La primera vez que escuché la palabra Ombudsman pensé que se referían a un héroe de ficción como Superman, Ultraman, He-Man, Spiderman, Batman, Aquaman o Birdman; sin embargo, después de saber su origen, sus valores y sus características, me queda claro que para ser un auténtico superhéroe no se necesita pertenecer al Salón de la Justicia.
El Ombudsman surgió durante el ocaso de la monarquía absoluta sueca (1772-1809), en la cual el poder del rey sometía por igual a jueces y funcionarios. Esto hizo que, invocando la división de poderes de Montesquieu, se considerara la pertinencia de un funcionario, autónomo del poder Ejecutivo, que fungiera como representante de los ciudadanos frente a las malas acciones de los trabajadores del gobierno.
La figura cobró valor jurídico en la Constitución de 1809, bajo la designación Ombudsman —del sueco antiguo umboosmaor—, palabra compuesta por las raíces ombud, «el de la voz», y man, «hombre», y cuyo significado es «representante del ciudadano». Su traducción puede ser «comisionado, procurador, delegado, agente, vocero, consejero legal, gestor, procurador o delegado de justicia».
La palabra y la figura jurídica del Ombudsman surgieron en el Golfo de Botnia —territorio ocupado actualmente por Finlandia y Suecia—.
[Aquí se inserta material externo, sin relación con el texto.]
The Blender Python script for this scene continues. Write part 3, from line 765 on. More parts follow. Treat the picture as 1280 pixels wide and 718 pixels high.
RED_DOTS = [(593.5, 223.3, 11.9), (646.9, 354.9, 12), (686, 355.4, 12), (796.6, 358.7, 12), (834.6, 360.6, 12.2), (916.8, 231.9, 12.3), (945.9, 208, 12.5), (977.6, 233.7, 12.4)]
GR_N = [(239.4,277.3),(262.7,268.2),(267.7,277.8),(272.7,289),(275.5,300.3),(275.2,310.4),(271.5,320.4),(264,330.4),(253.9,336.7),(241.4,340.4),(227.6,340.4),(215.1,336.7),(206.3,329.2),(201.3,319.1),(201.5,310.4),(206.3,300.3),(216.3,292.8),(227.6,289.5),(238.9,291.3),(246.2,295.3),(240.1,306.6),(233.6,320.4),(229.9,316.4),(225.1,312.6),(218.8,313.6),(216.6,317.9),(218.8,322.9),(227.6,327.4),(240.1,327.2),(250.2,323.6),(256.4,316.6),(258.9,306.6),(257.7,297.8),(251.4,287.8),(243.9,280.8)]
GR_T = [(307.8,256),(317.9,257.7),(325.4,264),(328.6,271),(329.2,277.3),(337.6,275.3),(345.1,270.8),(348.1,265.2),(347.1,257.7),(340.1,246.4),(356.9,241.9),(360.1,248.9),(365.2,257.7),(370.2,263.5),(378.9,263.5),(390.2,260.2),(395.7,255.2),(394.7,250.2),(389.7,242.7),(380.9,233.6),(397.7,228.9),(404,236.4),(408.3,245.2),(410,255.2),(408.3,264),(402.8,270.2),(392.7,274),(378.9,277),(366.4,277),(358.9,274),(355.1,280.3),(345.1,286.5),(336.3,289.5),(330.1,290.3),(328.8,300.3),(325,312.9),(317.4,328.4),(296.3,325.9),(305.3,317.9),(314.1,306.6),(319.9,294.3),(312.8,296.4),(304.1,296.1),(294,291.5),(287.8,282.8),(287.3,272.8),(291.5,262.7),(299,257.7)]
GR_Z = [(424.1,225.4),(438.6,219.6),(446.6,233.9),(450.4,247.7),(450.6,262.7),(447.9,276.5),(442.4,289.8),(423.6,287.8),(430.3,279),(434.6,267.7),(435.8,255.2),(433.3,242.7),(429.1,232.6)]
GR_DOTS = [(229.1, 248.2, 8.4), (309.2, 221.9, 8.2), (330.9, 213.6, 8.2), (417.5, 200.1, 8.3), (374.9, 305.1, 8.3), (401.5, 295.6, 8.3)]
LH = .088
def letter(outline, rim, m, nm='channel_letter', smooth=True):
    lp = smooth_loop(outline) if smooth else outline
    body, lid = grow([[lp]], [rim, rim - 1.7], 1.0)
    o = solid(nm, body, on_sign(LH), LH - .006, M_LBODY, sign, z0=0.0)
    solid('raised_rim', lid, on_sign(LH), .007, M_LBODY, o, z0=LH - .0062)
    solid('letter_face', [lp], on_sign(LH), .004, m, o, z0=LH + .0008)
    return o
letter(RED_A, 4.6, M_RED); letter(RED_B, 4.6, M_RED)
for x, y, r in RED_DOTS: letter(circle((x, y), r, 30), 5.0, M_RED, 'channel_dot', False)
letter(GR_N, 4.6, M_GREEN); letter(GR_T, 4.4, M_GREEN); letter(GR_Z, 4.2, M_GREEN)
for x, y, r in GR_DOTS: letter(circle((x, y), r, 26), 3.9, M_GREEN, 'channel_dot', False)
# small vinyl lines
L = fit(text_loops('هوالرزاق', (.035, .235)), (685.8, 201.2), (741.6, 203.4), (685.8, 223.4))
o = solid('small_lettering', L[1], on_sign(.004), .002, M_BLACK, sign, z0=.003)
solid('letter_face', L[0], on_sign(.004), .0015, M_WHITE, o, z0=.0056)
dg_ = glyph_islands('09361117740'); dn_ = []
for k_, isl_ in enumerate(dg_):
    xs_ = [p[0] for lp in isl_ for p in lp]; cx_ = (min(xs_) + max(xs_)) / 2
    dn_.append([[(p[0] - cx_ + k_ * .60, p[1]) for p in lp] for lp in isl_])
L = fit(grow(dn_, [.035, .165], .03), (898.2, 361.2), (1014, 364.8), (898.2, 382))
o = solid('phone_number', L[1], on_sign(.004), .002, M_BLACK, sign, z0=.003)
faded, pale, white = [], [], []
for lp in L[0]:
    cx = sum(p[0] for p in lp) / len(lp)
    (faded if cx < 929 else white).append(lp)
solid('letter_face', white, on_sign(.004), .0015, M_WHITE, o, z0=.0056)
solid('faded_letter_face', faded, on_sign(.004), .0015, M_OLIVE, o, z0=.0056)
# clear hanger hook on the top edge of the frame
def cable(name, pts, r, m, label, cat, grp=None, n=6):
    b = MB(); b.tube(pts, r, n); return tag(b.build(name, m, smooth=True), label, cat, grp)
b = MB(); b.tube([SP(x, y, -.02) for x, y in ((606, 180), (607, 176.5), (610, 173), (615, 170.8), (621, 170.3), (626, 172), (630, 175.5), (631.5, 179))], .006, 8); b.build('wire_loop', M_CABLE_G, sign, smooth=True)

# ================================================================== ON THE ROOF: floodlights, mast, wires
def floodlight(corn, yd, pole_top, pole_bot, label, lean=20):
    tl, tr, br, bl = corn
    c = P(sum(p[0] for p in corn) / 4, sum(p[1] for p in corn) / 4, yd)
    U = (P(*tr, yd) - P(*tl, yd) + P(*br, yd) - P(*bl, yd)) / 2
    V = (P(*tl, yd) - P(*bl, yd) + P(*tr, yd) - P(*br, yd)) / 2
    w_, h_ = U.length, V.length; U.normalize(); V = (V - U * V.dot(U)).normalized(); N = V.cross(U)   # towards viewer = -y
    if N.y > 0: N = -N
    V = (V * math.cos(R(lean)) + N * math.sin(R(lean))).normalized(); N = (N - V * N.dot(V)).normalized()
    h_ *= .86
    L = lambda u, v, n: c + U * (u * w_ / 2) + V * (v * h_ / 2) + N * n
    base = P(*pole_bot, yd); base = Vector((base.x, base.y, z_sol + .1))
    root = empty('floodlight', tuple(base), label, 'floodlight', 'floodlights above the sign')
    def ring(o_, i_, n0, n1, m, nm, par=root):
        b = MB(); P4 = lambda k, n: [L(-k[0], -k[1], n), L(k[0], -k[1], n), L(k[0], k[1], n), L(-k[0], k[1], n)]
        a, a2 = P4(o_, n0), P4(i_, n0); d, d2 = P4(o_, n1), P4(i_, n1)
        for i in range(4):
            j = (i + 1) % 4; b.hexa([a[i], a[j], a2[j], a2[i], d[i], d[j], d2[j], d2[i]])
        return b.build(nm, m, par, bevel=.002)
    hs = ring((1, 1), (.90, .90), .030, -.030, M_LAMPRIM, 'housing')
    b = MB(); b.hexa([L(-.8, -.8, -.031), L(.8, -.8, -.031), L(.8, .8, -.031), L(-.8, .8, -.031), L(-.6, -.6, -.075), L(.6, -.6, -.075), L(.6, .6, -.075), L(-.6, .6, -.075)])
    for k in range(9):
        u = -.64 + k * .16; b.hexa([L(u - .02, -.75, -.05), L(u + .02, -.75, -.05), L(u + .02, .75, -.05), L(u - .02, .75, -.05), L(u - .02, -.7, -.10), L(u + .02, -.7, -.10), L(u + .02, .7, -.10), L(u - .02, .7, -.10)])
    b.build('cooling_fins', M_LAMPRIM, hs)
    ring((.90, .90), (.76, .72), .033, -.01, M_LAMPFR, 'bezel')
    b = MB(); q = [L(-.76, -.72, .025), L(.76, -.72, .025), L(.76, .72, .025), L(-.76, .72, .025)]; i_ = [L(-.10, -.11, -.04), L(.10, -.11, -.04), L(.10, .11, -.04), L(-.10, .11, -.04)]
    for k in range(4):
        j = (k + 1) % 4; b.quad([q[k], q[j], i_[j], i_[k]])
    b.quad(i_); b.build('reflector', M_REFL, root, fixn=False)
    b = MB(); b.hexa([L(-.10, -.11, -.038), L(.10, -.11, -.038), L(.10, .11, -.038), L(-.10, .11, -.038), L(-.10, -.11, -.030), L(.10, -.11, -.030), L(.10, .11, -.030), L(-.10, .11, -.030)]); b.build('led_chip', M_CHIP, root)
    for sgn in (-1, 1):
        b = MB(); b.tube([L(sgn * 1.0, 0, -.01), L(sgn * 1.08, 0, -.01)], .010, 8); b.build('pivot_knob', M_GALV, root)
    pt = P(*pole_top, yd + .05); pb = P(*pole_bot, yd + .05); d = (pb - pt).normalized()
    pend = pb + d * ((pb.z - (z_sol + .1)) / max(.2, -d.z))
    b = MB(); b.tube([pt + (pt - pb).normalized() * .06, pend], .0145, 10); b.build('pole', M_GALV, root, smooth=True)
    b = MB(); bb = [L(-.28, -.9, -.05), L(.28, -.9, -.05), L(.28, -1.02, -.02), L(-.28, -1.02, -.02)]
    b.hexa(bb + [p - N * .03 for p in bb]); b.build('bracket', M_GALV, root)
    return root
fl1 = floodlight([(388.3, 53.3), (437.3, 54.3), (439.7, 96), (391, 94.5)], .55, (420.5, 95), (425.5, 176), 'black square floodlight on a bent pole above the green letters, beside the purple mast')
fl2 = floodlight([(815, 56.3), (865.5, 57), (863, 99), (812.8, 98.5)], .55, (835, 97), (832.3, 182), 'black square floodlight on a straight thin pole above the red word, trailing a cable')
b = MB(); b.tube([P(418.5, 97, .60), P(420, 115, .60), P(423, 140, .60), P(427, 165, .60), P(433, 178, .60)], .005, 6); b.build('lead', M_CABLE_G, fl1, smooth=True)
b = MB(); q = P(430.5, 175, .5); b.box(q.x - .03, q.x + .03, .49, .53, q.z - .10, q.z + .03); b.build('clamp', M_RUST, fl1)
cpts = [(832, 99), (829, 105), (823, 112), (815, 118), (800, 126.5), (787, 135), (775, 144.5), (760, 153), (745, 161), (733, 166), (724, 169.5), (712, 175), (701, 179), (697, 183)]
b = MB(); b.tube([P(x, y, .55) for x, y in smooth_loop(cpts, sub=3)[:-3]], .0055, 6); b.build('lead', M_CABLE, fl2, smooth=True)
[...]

La situación geográfica de Suecia —que promueve un cierto aislamiento cultural y lingüístico— hizo que la difusión de este concepto fuera muy lenta, pues, en realidad, fue a partir de la posguerra cuando, renovado el interés por los derechos humanos y la participación ciudadana, fue favorecida la propagación de esta figura.
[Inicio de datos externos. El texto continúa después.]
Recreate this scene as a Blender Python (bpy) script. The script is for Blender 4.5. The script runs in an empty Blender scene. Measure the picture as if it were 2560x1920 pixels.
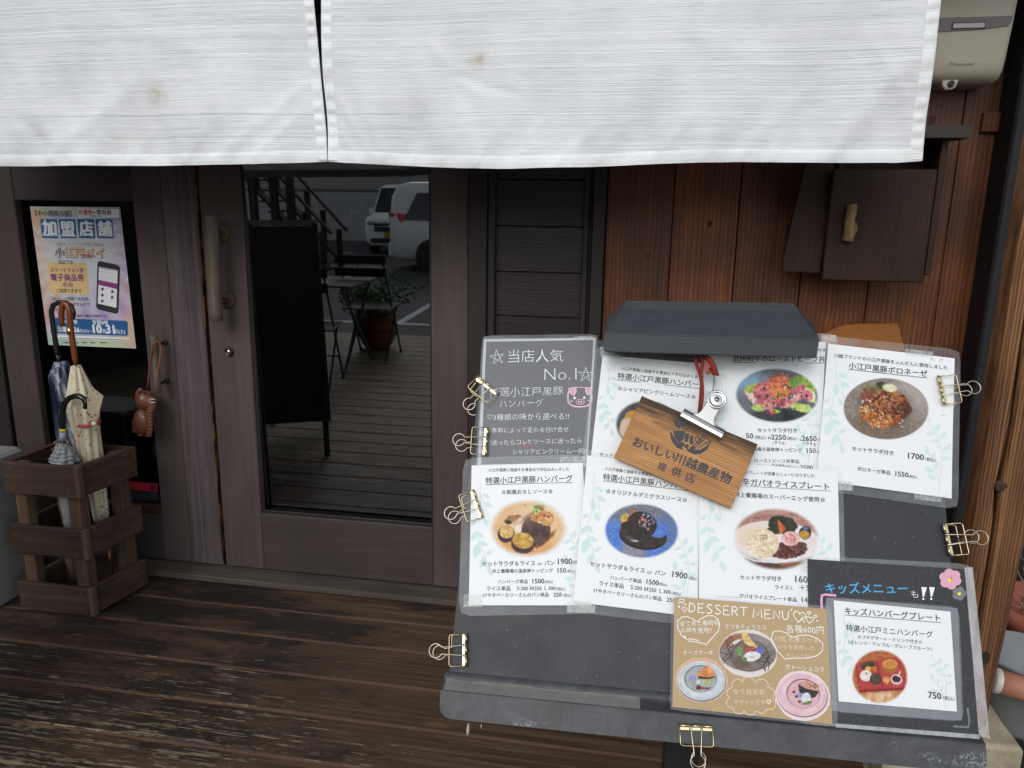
import bpy, bmesh, math, random
import numpy as np
from mathutils import Vector, Matrix
R = math.radians
random.seed(7)
SC = bpy.context.scene
COL = SC.collection

# ---------------------------------------------------------------- camera
CAM_H = 1.40
F_PX, PITCH, YAW, ROLL = 1844.995, R(12.4727), R(9.36574), R(0.904578)
FW = np.array([-math.sin(YAW)*math.cos(PITCH), math.cos(YAW)*math.cos(PITCH), -math.sin(PITCH)])
_r = np.array([math.cos(YAW), math.sin(YAW), 0.0]); _u = np.cross(_r, FW)
RT = math.cos(ROLL)*_r + math.sin(ROLL)*_u
UP = -math.sin(ROLL)*_r + math.cos(ROLL)*_u
CPOS = np.array([0.0, 0.0, CAM_H])
cam_d = bpy.data.cameras.new('camera'); cam = bpy.data.objects.new('camera', cam_d); COL.objects.link(cam)
cam_d.sensor_fit = 'HORIZONTAL'; cam_d.sensor_width = 36.0; cam_d.lens = F_PX/2560*36
cam_d.clip_start = 0.02; cam_d.clip_end = 500
cam.matrix_world = Matrix(((RT[0], UP[0], -FW[0], 0), (RT[1], UP[1], -FW[1], 0), (RT[2], UP[2], -FW[2], CAM_H), (0, 0, 0, 1)))
SC.camera = cam

# ---------------------------------------------------------------- light
SC.view_settings.view_transform = 'Standard'; SC.view_settings.look = 'None'
SC.view_settings.gamma = 1.0; SC.view_settings.exposure = 0.50
SUN_EL, SUN_AZ = R(35), R(192)          # azimuth measured clockwise from +y
w = bpy.data.worlds.new('World'); SC.world = w; w.use_nodes = True
nt = w.node_tree; nt.nodes.clear()
sky = nt.nodes.new('ShaderNodeTexSky'); sky.sky_type = 'NISHITA'; sky.sun_disc = False
sky.sun_elevation = SUN_EL; sky.sun_rotation = SUN_AZ; sky.air_density = 1.0; sky.dust_density = 1.0; sky.ozone_density = 1.0
hsv = nt.nodes.new('ShaderNodeHueSaturation'); hsv.inputs['Saturation'].default_value = 0.30
bg = nt.nodes.new('ShaderNodeBackground'); bg.inputs['Strength'].default_value = 0.15
wo = nt.nodes.new('ShaderNodeOutputWorld')
nt.links.new(sky.outputs[0], hsv.inputs['Color']); nt.links.new(hsv.outputs[0], bg.inputs[0]); nt.links.new(bg.outputs[0], wo.inputs[0])
sun_d = bpy.data.lights.new('sun', 'SUN'); sun_d.energy = 0.60; sun_d.angle = R(25); sun_d.color = (1.0, 0.985, 0.965)
sun = bpy.data.objects.new('sun', sun_d); COL.objects.link(sun)
sd = Vector((math.sin(SUN_AZ)*math.cos(SUN_EL), math.cos(SUN_AZ)*math.cos(SUN_EL), math.sin(SUN_EL)))
sun.rotation_euler = sd.to_track_quat('Z', 'Y').to_euler()
sun.location = (0, -4, 8)

# ---------------------------------------------------------------- where a photo pixel falls on a real plane
def ray(q): return FW*F_PX + RT*(q[0]-1280) - UP*(q[1]-960)
def at_y(px, py, y):
    d = ray((px, py)); return Vector(CPOS + d*(y/d[1]))
def at_z(px, py, z):
    d = ray((px, py)); return Vector(CPOS + d*((z-CAM_H)/d[2]))
def CR(x0, y0, s): return lambda x, y: (x0+x/s, y0+y/s)
# the menu board: origin, right, up, out of the face
BY, BT = R(1.80039), R(29.0805)
BX = np.array([math.cos(BY), math.sin(BY), 0.0]); BB = np.array([-math.sin(BY), math.cos(BY), 0.0])
BU = math.cos(BT)*np.array([0, 0, 1.0]) + math.sin(BT)*BB; BN = np.cross(BX, BU)
_d = ray((1740, 1300)); BO = CPOS + _d/np.linalg.norm(_d)*1.24437
def bp(q, n=0.0):
    "board coordinates (u, v) of a photo pixel at height n over the board's face"
    d = ray(q); o = BO + BN*n
    X = CPOS + d*(((o-CPOS) @ BN)/(d @ BN)) - BO
    return (float(X @ BX), float(X @ BU))
BMAT = Matrix(((BX[0], BU[0], BN[0], BO[0]), (BX[1], BU[1], BN[1], BO[1]), (BX[2], BU[2], BN[2], BO[2]), (0, 0, 0, 1)))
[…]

En las últimas décadas ha logrado su mayor nivel de desarrollo, al conseguir ampliar su presencia más allá de la defensa de los derechos humanos y al tener como principios rectores la apoliticidad y la imparcialidad.
Así, hemos visto que, dadas las responsabilidades que conlleva su función, un Ombudsman, más que un superhéroe o un superhombre, debería ser, cuando menos, un hombre de bien.